Some sounds are more suitable for profanity than others, and these same sounds are found in the swear words of multiple languages, according to new research published in the Psychonomic Bulletin and Review.  

Previous research has shown that swearing can increase tolerance to pain, and that people who swear are more trustworthy than those who don’t, but until now there has been no study of the phonetics of profanity. 

The science behind swearing

To investigate, psychologists Shiri Lev-Ari and Ryan McKay of Royal Holloway first recruited 20 fluent speakers in five languages (Hebrew, Hindi, Hungarian, Korean, and Russian) and asked them to provide a list of the most vulgar words in their language. 

This produced a list of 86 swear words and phrases in Hebrew, 126 in Hindi, 68 in Hungarian, 70 in Korean, and 94 in Russian. After excluding racial slurs and variants of the same word, they were left with 34 Hebrew words and phrases, 14 in Hindi, 14 in Hungarian, 17 in Korean, and 26 in Russian.

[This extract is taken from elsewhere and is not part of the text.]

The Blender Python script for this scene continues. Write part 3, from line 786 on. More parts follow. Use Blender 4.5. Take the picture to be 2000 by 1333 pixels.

When they compared the sounds in these words and phrases to those in other words from the same languages, they found that the swear words are characterized by a marked absence of ‘approximants’, or deep, ringing sounds such as l, r, w, and y

The researchers then presented 215 speakers of six other languages (Arabic, Chinese, Finnish, French, German and Spanish) with pairs of real and made-up foreign words, and asked them to guess which of each pair is a swear word. 

Participants were less likely to select words containing approximants as swear words. Instead, they chose words containing plosives and affricates — consonant sounds produced by the complete block of airflow, and then released quickly with friction, such as with the letters p, t, k, and d, or ch in the word chair — as being the more offensive. 

For example, darn contains more approximants than its unsanitized version, damn, and was also deemed to be less offensive by non-English speakers. 

The results suggest that some sounds — plosives and affricates in particular — are more suitable for profanity than others. This may be because they sound more abrasive or aggressive than other sounds, and so make language harsher when used.

More generally, the results suggest that sound symbolism, or the resemblance between speech sounds and their meaning, is common in many world languages — at least where swearing is concerned. 

Thus, there appear to be universal patterns in profanity, with swear words in multiple world languages having a higher proportion of some sounds than others.